▸ Problem description: Repeat the listing below in full, exactly as it stands.

**** Material to process

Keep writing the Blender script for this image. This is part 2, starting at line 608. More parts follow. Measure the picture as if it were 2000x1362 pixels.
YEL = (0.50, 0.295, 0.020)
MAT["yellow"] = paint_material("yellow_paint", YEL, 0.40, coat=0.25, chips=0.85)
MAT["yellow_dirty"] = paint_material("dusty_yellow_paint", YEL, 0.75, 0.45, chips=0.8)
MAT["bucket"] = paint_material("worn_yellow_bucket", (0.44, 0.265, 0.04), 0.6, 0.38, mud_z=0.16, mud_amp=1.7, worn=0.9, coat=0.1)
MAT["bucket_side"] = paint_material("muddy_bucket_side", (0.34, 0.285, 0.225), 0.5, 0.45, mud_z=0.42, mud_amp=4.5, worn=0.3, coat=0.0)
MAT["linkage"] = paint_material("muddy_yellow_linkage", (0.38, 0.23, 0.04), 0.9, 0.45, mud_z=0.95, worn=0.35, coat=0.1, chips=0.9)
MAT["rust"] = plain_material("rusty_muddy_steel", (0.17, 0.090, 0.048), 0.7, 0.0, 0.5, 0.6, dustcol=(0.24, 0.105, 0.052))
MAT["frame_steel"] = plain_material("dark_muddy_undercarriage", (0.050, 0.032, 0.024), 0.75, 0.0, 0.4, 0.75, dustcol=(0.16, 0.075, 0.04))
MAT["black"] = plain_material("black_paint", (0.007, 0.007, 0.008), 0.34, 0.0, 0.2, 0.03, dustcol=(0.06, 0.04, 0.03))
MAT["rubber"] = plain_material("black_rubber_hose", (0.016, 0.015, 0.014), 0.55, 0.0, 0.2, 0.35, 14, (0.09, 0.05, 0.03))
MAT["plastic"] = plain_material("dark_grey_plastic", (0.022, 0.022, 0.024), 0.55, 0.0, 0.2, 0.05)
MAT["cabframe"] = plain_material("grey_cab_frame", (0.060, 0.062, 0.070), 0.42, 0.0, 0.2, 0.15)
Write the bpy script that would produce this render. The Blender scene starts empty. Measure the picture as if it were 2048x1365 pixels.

********

▸ Finished task:
Keep writing the Blender script for this image. This is part 2, starting at line 608. More parts follow. Measure the picture as if it were 2000x1362 pixels.
YEL = (0.50, 0.295, 0.020)
MAT["yellow"] = paint_material("yellow_paint", YEL, 0.40, coat=0.25, chips=0.85)
MAT["yellow_dirty"] = paint_material("dusty_yellow_paint", YEL, 0.75, 0.45, chips=0.8)
MAT["bucket"] = paint_material("worn_yellow_bucket", (0.44, 0.265, 0.04), 0.6, 0.38, mud_z=0.16, mud_amp=1.7, worn=0.9, coat=0.1)
MAT["bucket_side"] = paint_material("muddy_bucket_side", (0.34, 0.285, 0.225), 0.5, 0.45, mud_z=0.42, mud_amp=4.5, worn=0.3, coat=0.0)
MAT["linkage"] = paint_material("muddy_yellow_linkage", (0.38, 0.23, 0.04), 0.9, 0.45, mud_z=0.95, worn=0.35, coat=0.1, chips=0.9)
MAT["rust"] = plain_material("rusty_muddy_steel", (0.17, 0.090, 0.048), 0.7, 0.0, 0.5, 0.6, dustcol=(0.24, 0.105, 0.052))
MAT["frame_steel"] = plain_material("dark_muddy_undercarriage", (0.050, 0.032, 0.024), 0.75, 0.0, 0.4, 0.75, dustcol=(0.16, 0.075, 0.04))
MAT["black"] = plain_material("black_paint", (0.007, 0.007, 0.008), 0.34, 0.0, 0.2, 0.03, dustcol=(0.06, 0.04, 0.03))
MAT["rubber"] = plain_material("black_rubber_hose", (0.016, 0.015, 0.014), 0.55, 0.0, 0.2, 0.35, 14, (0.09, 0.05, 0.03))
MAT["plastic"] = plain_material("dark_grey_plastic", (0.022, 0.022, 0.024), 0.55, 0.0, 0.2, 0.05)
MAT["cabframe"] = plain_material("grey_cab_frame", (0.060, 0.062, 0.070), 0.42, 0.0, 0.2, 0.15)
Write the bpy script that would produce this render. The Blender scene starts empty. Measure the picture as if it were 2048x1365 pixels.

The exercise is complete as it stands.